From the very start Van Gaal has played strong teams in the FA Cup. He did his experimenting in the League Cup at Milton Keynes, saw his team eviscerated 4-0 and made up his mind about a lot of them. Rooney played as a centre- forward. He would have played anywhere for United but he will always be a street footballer taking on his man in front of goal, rather than holding the midfield together as he has done recently.
However, Rooney and Radamel Falcao lack the one commodity defenders, especially League One defenders, fear. Neither possesses real pace.
Rooney had one chance before the interval; a ball played over the top by Falcao but as he brought it down, he was dispossessed by a tackle from Bailey Wright made with the kind of precision Billy Wright would have admired. That was virtually Falcao’s entire contribution to the tie and finally the man who banked another quarter of a million in wages this week was hauled off for Young and United looked immediately more dangerous.
They had begun determinedly enough but, as so often under Van Gaal, possession was squandered at vital times and the crossing, especially from Angel Di Maria, rarely threatened to penetrate a Preston side that spent most of the match inside their own half. The Argentine produced a free-kick that crackled past Stuckmann’s post but, until the interval, that remained the limit to United’s attacking threat.

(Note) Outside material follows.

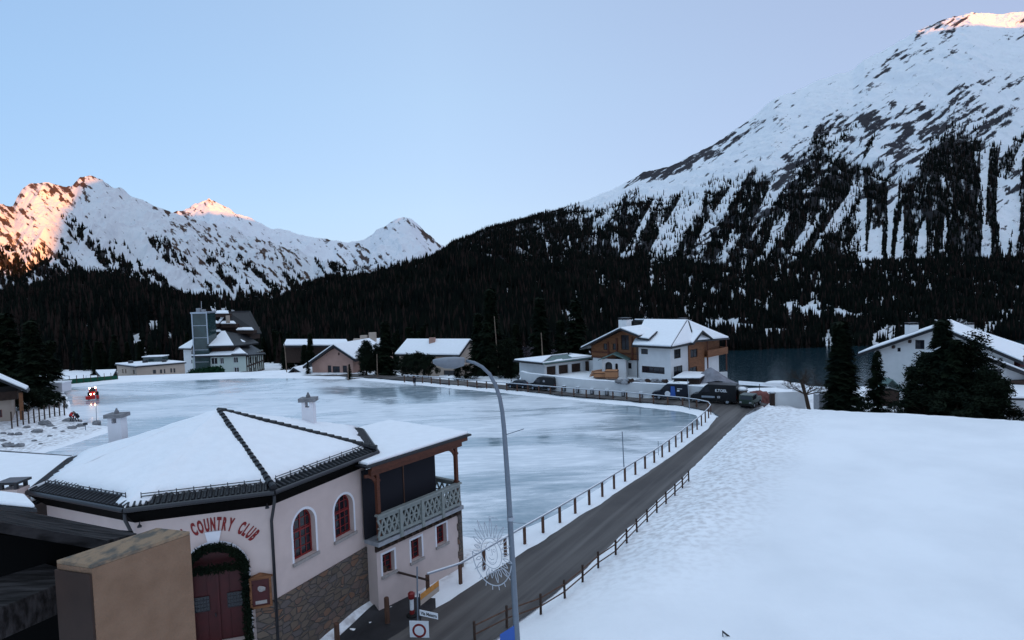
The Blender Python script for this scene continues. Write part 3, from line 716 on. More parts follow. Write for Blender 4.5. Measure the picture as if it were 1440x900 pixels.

Frankly before Laird broke through, Preston had offered little more and then, suddenly, they struck with a speed and precision that United seldom approached. Joe Garner fed Laird and the left-back advanced on goal. Laird, however, is a defender who scored 45 times while at Stevenage and now he shot hard.
It was a drive David De Gea should have saved comfortably. However, the one Manchester United player who has improved since Sir Alex Ferguson’s departure, somehow allowed the ball to wriggle under his body.
Van Gaal has talked plenty about his ‘philosophy’ at Manchester United but, whatever the intricacies of his coaching regime at Carrington, his players would have to score two goals in just under three-quarters of an hour.
They managed three, but were, once again, far from convincing.